Fotoğraf: Diyarbakır, On Gözlü Köprü

Otobüs yolculuğu boyunca ağladığımı saklayamam. Dört şarkı vardı, sürekli onları dinleyip ağladım. Bavulumu taşıyan Diyarbakırlı çocuk bile şok olmuştu. Dört saat sonunda Diyarbakır'a geldim, bir şeyler atıştırıp Batman'a geçtim ve Hasankeyf... Açık söylemek gerekirse Batman'ı şehir olarak pek beğenmedim ve benim için fazla tutucuydu insanları; ama kötü bir olay da yaşamadım açıkçası. Sırf Hasankeyf'i görmek için Batman'a sık sık gidilir. Gerçekten çok güzeldi, büyülendiğimi hatırlıyorum. Orada geçirdiğim saatler biraz geç ve ben araba yolculuğu yapmaktan ölü gibi olduğum için Hasankeyf'te fotoğraf çekilmedim, e artık bir dahakine!


Fotoğraf: Mardin

Yeni paragrafıma Mardin'e aşık olduğumu söyleyerek başlayayım: Mardin'e aşık oldum. Bildiğiniz bir şehir görüntüsünden çok uzak, kahverengi tonlarında tarih kokan mis gibi bir yer. Sokaklarında yürümekten bile çok fazla keyif aldım. 


Fotoğraf: Mardin, Dara

Mardin' gidipte Dara Antik Kentine gitmemek elbette ki olmazmış, arkadaşlardan öğreniyorum bunu. Bir alıntıyla link vereyim de ufak bir bilgi olsun: "Antik kentten günümüze kalıntıları gelebilen, moloz taş, tuğla ve kesme taştan yapılmış olan surlara dayanılarak çok iyi korunmuş bir kent olduğu anlaşılmaktadır." (Tıklayınız)

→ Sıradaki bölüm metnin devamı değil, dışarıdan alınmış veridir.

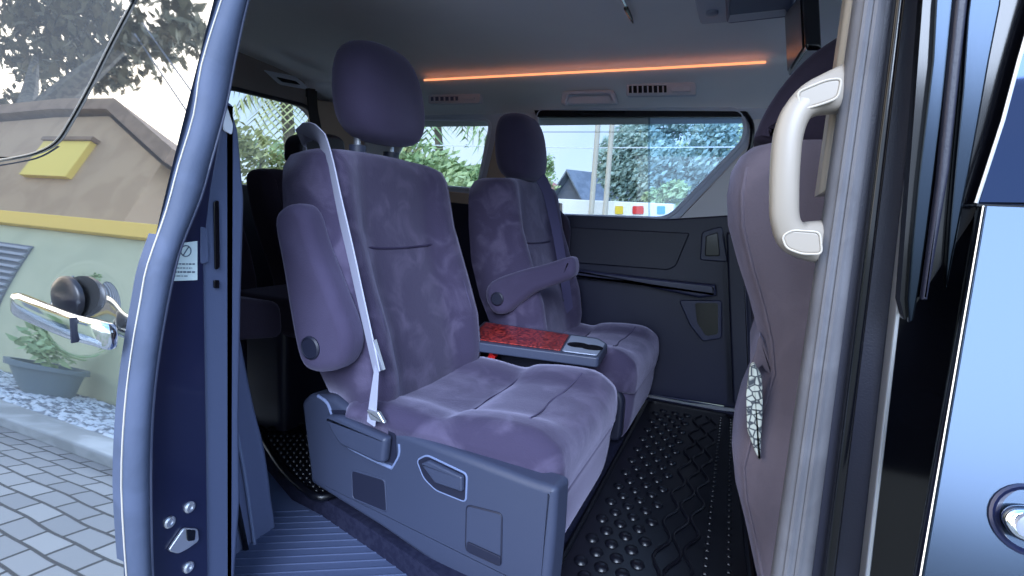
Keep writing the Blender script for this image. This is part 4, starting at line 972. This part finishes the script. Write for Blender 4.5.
# house behind the yard wall
nh = empty('house', (-13, -4, GROUND), 'brown gabled house behind the yard wall, mirrored in the open door', 'house')
BRW = mat('brown_house_wall', (196, 164, 128), .85, rgb2=(184, 152, 118), scale=1.5); ROOFB = mat('brown_roof', (152, 122, 96), .8, rgb2=(134, 106, 82), scale=3)
H0 = GROUND
mb = MB(); sec = [(-21, H0), (-9.2, H0), (-9.2, 3.3), (-11.6, 4.45), (-13.4, 4.45), (-21, 4.1)]
mb.rings([[Vector((x, y, z)) for x, z in sec] for y in (-4.0, -9)], BRW); mb.build('walls', nh, 20)
mb = MB(); top = [(-8.9, 3.25), (-11.5, 4.50), (-13.3, 4.55), (-21.5, 4.2)]
mb.rings([[Vector((x, y, z)) for x, z in top] + [Vector((x, y, z + .28)) for x, z in top[::-1]] for y in (-3.85, -9.4)], ROOFB); mb.build('roof', nh, 20)
mb = MB(); mb.box((-12.1, -3.95, 3.30), (1.5, .12, .85), mat('painted_sunlight', (255, 222, 104), .7)); mb.box((-12.1, -3.95, 3.77), (1.6, .2, .08), ROOFB); mb.build('sunlit_panel', nh)  # sunlit patch on the house, painted in as a yellow panel
# broad tree
bt_ = empty('tree', (-16.5, -4.6, GROUND), 'broad dark-leaved tree over the brown house, mirrored in the open door', 'tree')
mb = MB(); rnd = random.Random(77)
for k in range(30):
    if k < 19: c = Vector((rnd.uniform(-22, -15.6), rnd.uniform(-6.2, -3.8), rnd.uniform(6.9, 9.6)))
    elif k < 25: c = Vector((rnd.uniform(-16, -12.6), rnd.uniform(-5.5, -3.8), rnd.uniform(8.2, 9.8)))
    else: c = Vector((rnd.uniform(-13.6, -11.6), rnd.uniform(-4.8, -3.9), rnd.uniform(6.7, 7.6)))
    f = 1.0 if k < 25 else .55
    leaves(mb, c, (1.0 * f, .9 * f, .65 * f), 105 if k < 25 else 45, .19, LEAF_D, rnd, .15)
mb.build('crown', bt_, 0)
mb = MB(); mb.tube([Vector((-17.2, -4.6, GROUND)), Vector((-16.6, -4.6, 3.5)), Vector((-15.2, -4.6, 6.0)), Vector((-14.2, -4.6, 7.6))], [.42, .36, .28, .12], BARK, 10)
mb.tube([Vector((-16.0, -4.6, 4.6)), Vector((-17.6, -4.8, 6.2)), Vector((-19, -4.9, 7.6))], [.24, .18, .08], BARK, 8); mb.build('trunk', bt_)
for k, (dz, lab) in enumerate(((0, 'upper of two overhead wires beside the mirrored tree'), (-.35, 'lower of two overhead wires beside the mirrored tree'))):
    mb = MB(); mb.tube([Vector((-13.5, -4.3, 7.6 + dz)), Vector((-9.0, -4.2, 4.5 + dz)), Vector((-7.6, -4.2, 3.0 + dz))], .018, mat('wire_grey' + str(k), (120, 120, 124), .6), 5)
    tag(mb.build('power_line'), lab, 'wire', 'overhead wires in the yard')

Dara Antik Şehrinin yanında Dara adlı bir mekan var, orada da yukarda görüldüğü gibi güzel bir ayran içtim, ben hayatımda hiç bu kadar soğuk ayran içmemiştim. Ağır olacağını düşünmüştüm ayranın; ama çok güzeldi. Öyle peynir falan kokmuyordu.

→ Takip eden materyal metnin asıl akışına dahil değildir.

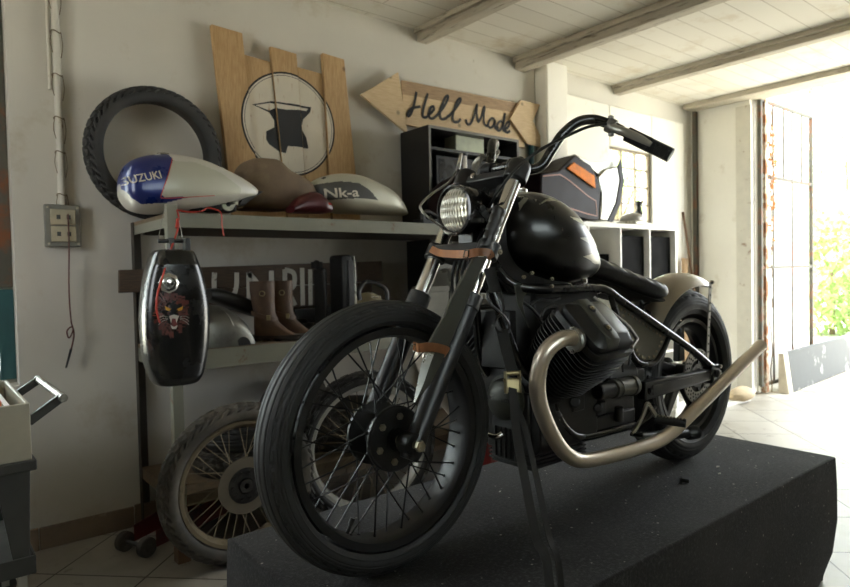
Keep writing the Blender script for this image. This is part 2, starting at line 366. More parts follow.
def copy_tree(o, parent=None):
    c = o.copy(); COL.objects.link(c); c.parent = parent
    ORG[c.name] = ORG[o.name]
    for ch in list(o.children): copy_tree(ch, c)
    return c
def spin_copy(o, parent, centre, axis, ang):
    """copy of a part turned about an axis through centre (world)"""
    c = o.copy(); COL.objects.link(c); c.parent = parent; off = ORG[o.name]; cc = V(centre)-off; ORG[c.name] = off
    R = Matrix.Rotation(ang, 4, V(axis)); c.matrix_local = Matrix.Translation(cc) @ R @ Matrix.Translation(-cc)
    return c
def text_mesh(txt, size, ext=.001, bold=0, shear=0, font_sx=1):
    cu = bpy.data.curves.new('t', 'FONT'); cu.body = txt; cu.size = size; cu.extrude = ext; cu.offset = bold; cu.shear = shear; cu.resolution_u = 3
    o = bpy.data.objects.new('t', cu); COL.objects.link(o); dg = bpy.context.evaluated_depsgraph_get(); dg.update()
    me = bpy.data.meshes.new_from_object(o.evaluated_get(dg))
    vs = [v.co.copy() for v in me.vertices]; fs = [tuple(p.vertices) for p in me.polygons]
    bpy.data.objects.remove(o); bpy.data.curves.remove(cu); bpy.data.meshes.remove(me)
    x0 = min(v.x for v in vs); x1 = max(v.x for v in vs); y0 = min(v.y for v in vs)
    return [V(((v.x-x0)*font_sx, v.y-y0, v.z)) for v in vs], fs, (x1-x0)*font_sx
def circ(n, r=1, a0=0): return [(math.cos(a0+2*PI*i/n)*r, math.sin(a0+2*PI*i/n)*r) for i in range(n)]
def inpoly(x, y, P):
    c = False; j = len(P)-1
    for i in range(len(P)):
        if (P[i][1] > y) != (P[j][1] > y) and x < (P[j][0]-P[i][0])*(y-P[i][1])/(P[j][1]-P[i][1])+P[i][0]: c = not c
        j = i
    return c
def sring(c, u, v, ru, rv_up, rv_dn, n=32, e=2.4):
    """super-ellipse ring with different upper and lower half heights"""
    out = []
    for i in range(n):
        t = 2*PI*i/n; a, b = math.cos(t), math.sin(t)
        x = math.copysign(abs(a)**(2/e), a)*ru; y = math.copysign(abs(b)**(2/e), b)*(rv_up if b > 0 else rv_dn)
        out.append(V(c)+V(u)*x+V(v)*y)
    return out

# ---------------------------------------------------------------- wheels
def tyre(mb, C, ax, R, W, rr, pat='smooth', N=120, amax=2.25):
    """revolved carcass with tread cut or raised as real relief"""
    C = V(C); u, v, w = frame(ax); hh = (R-rr)/2*1.02; Rm = R-hh; S = {'rib': 64, 'knob': 36}.get(pat, 44); vs = []
    prof = [(-amax+2*amax*k/S) for k in range(S+1)]
    for i in range(N):
        t = 2*PI*i/N; e = u*math.cos(t)+v*math.sin(t)
        for k, a in enumerate(prof):
            fl = math.copysign(abs(math.sin(a))**.85, math.sin(a)) if abs(a) < PI/2 else math.copysign(math.sin(abs(a)), a)
            rad = Rm+hh*math.cos(a); lat = W/2*fl; d = 0
            q = abs(k-S//2)
            if pat == 'rib':
                if q in (2, 7, 12): d = -.0028
                if q in (15, 18, 21): d = -.0014
                if q in (13, 14) and i % 6 < 2: d = -.0045
                if q == 27: d = .0015
            elif pat == 'block':
                if q in (3, 8): d = -.0055
                if q < 13 and (i+(q if q % 6 < 3 else 6-q % 6)) % 6 < 2: d = -.009
            elif pat == 'knob':
                if q < 11:
                    g = (q+1)//3; on = (q % 3 != 2) and ((i+g*3) % 8 < 5)
                    d = .013 if on else -.001
            elif pat == 'road':
                if q in (1, 6): d = -.005
                if 6 < q < 13 and (i+q) % 9 < 2: d = -.006
            elif pat == 'smooth' and q in (14, 16): d = .002
            f_ = d; vs.append(C+e*(rad+f_*math.cos(a))+w*(lat+f_*math.sin(a)))
    n = S+1; fs = []
    for i in range(N):
        j = (i+1) % N
        for k in range(S): fs.append((i*n+k, j*n+k, j*n+k+1, i*n+k+1))
        fs.append((i*n+S, j*n+S, j*n, i*n))
    mb.add(vs, fs)
def rim(mb, C, ax, rr, W, N=72, lip=.009, well=.022):
    h = W/2
    prof = [(rr+lip, -h), (rr+lip, -h+.004), (rr-.002, -h+.008), (rr-.004, -h*.55), (rr-well*.7, -h*.35), (rr-well*.7, h*.35), (rr-.004, h*.55), (rr-.002, h-.008), (rr+lip, h-.004), (rr+lip, h),
            (rr-.006, h*.97), (rr-.012, h*.6), (rr-well, h*.3), (rr-well-.002, 0), (rr-well, -h*.3), (rr-.012, -h*.6), (rr-.006, -h*.97)]
    mb.lathe(prof, C, ax, N, closed=True)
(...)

Ve tabii ki benim Mardin'de en çok sevdiğim yerler Süryani Kiliseleri oldu. Gerek tarihçesiyle, mimarisiyle gerekse temizliğiyle. Ben o kadar yer gezdim, lavabosu bu kadar temiz hiçbir yer görmedim. Ev gibiydi adeta. Size bir rehber kilisenin görebileceğiniz yerlerini gezdirip tarihçesini anlatıyor. Hemen hemen hepsinde başlangıç aynı: önceden güneşe tapan halk bu ibadet yerlerini güneşin doğuşuna göre yapıyorlar. Güneş ışığı ibadet yerine yapılmış bir delikten odaya girince ibadetlerini yapıyorlar. Sonra halk Hıristiyanlığı seçince, Hıristiyanlıkta da güneşin değeri malum, bu ibadethaneler Kiliseye çevriliyor. Hem geçmişe hem şimdiki inanca saygıyla devam ediyor her şey. Gitmişken mutlaka mum yakın.

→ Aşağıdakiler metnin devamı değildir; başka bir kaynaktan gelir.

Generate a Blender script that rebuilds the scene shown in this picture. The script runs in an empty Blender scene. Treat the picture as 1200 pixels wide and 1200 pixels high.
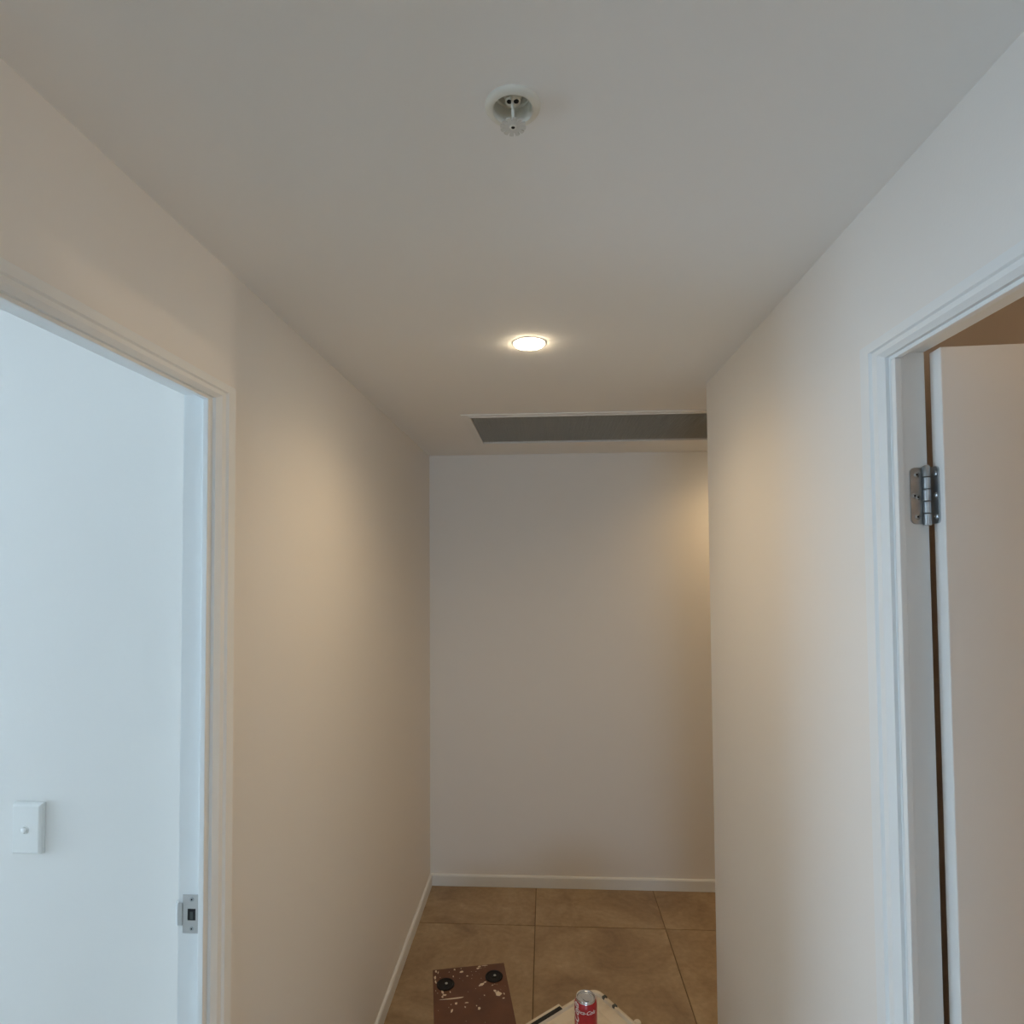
import bpy, bmesh, math, random
from mathutils import Matrix, Vector
random.seed(4)
sc = bpy.context.scene
COL = sc.collection

# ------------------------------------------------------------------ camera
EYE = 1.78284
cam_d = bpy.data.cameras.new('camera')
cam = bpy.data.objects.new('camera', cam_d); COL.objects.link(cam)
cam_d.sensor_width = 36.0; cam_d.sensor_fit = 'HORIZONTAL'
cam_d.lens = 710.504 / 1200 * 36.0
cam_d.shift_x = (600 - 598.58) / 1200
cam_d.shift_y = (636.82 - 600) / 1200
cam_d.clip_start = 0.02
M = Matrix(((0.9983794, 0.00874047, 0.05623333, 0),
            (0.05649362, -0.03311478, -0.99785364, 0),
            (-0.00685956, 0.99941334, -0.0335549, EYE),
            (0, 0, 0, 1)))
cam.matrix_world = M
sc.camera = cam

# ------------------------------------------------------------------ daylight, exposure
W = bpy.data.worlds.new('overcast_sky'); sc.world = W; W.use_nodes = True
bg = W.node_tree.nodes['Background']
bg.inputs['Color'].default_value = (0.60, 0.80, 1.0, 1)
bg.inputs['Strength'].default_value = 3.85
vs = sc.view_settings
vs.view_transform = 'Standard'; vs.look = 'None'; vs.gamma = 1.0; vs.use_curve_mapping = False
vs.exposure = 1.43
sc.cycles.max_bounces = 14; sc.cycles.diffuse_bounces = 8
sc.cycles.sample_clamp_indirect = 6.0

DOWNLIGHT_W = 9.0
ALCOVE_W = 8.6
WALL_LAMP_W = 7.5
WALL_SPOT_W = 8.5
WARM = (1.0, 0.71, 0.39)

def portal(name, loc, rot, sx, sy):
    l = bpy.data.lights.new(name, 'AREA'); l.shape = 'RECTANGLE'; l.size = sx; l.size_y = sy
    l.cycles.is_portal = True
    o = bpy.data.objects.new(name, l); o.location = loc; o.rotation_euler = rot; COL.objects.link(o)
LR_X, LV_Y = -4.2, -5.0            # window walls: room on the left, living room behind the camera
portal('window_daylight_left_room', (LR_X - .02, 0.60, 1.14), (0, -math.pi/2, 0), 2.12, 1.40)
portal('window_daylight_living', (0, LV_Y - .02, 1.45), (math.pi/2, 0, 0), 1.6, 1.3)

# ------------------------------------------------------------------ materials
def mat(name, color, rough=.6, metal=0.0, bump=None, spec=.5, mix=None):
    """bump=(scale,strength); mix=(scale, other colour, lo, hi, detail) noise blend"""
    m = bpy.data.materials.new(name); m.use_nodes = True
    nt = m.node_tree; b = nt.nodes['Principled BSDF']
    b.inputs['Base Color'].default_value = (*color, 1); b.inputs['Roughness'].default_value = rough
    b.inputs['Metallic'].default_value = metal; b.inputs['Specular IOR Level'].default_value = spec
    tc = nt.nodes.new('ShaderNodeTexCoord')
    if mix:
        n = nt.nodes.new('ShaderNodeTexNoise'); n.inputs['Scale'].default_value = mix[0]; n.inputs['Detail'].default_value = mix[4]
        r = nt.nodes.new('ShaderNodeValToRGB')
        r.color_ramp.elements[0].position = mix[2]; r.color_ramp.elements[0].color = (*color, 1)
        r.color_ramp.elements[1].position = mix[3]; r.color_ramp.elements[1].color = (*mix[1], 1)
        nt.links.new(tc.outputs['Object'], n.inputs['Vector']); nt.links.new(n.outputs['Fac'], r.inputs['Fac'])
        nt.links.new(r.outputs['Color'], b.inputs['Base Color'])
    if bump:
        n = nt.nodes.new('ShaderNodeTexNoise'); n.inputs['Scale'].default_value = bump[0]; n.inputs['Detail'].default_value = 3
        bp = nt.nodes.new('ShaderNodeBump'); bp.inputs['Strength'].default_value = bump[1]; bp.inputs['Distance'].default_value = .002
        nt.links.new(tc.outputs['Object'], n.inputs['Vector']); nt.links.new(n.outputs['Fac'], bp.inputs['Height'])
        nt.links.new(bp.outputs['Normal'], b.inputs['Normal'])
    return m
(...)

Fotoğraf: Mardin, (Hangi Süryani Kilisesi olduğunu hatırlayamadım)

Son gün başladığım yere döndüm: Diyarbakır. Diyarbakır için söylenebilecek tek söz belki de şudur: Büyükşehir. Beklediğim nasıldı bilmiyorum; ama beklediğim gibi değildi. Her şey var, şehir çok gelişmiş, insanlar rahat... Büyükşehir işte, tek seferde. Orada da tarihi yerleri gezdik, ciğerini yedik. He bu arada bu tur boyunca sadece et yemiş olmak da ayrı bir latife. Çorbacı aradık, bulamadık falan. Elbette ki vardır. Neyse, Diyarbakır'da da surları, Keçi Burcu'nu, On Gözlü Köprüyü ve tabii ki en merak ettiğim şey olan kiliseleri gezdik. Hepsi öyleydi; ama kiliseler çok çok güzeldi. Tarihlerini, kültürlerini en iyi Hıristiyanlar koruyorlar bu topraklarda, artık buna eminim.

Diyeceğim odur ki, gezin arkadaşlar. Bu toprakları da başka yerleri de, imkân buldukça her yeri gezin. Ben öyle yapacağım. Sadece kendini bilmek insanı fakirleştiriyor, başka kültürleri başka hayatları bildikçe insan zenginleşiyor.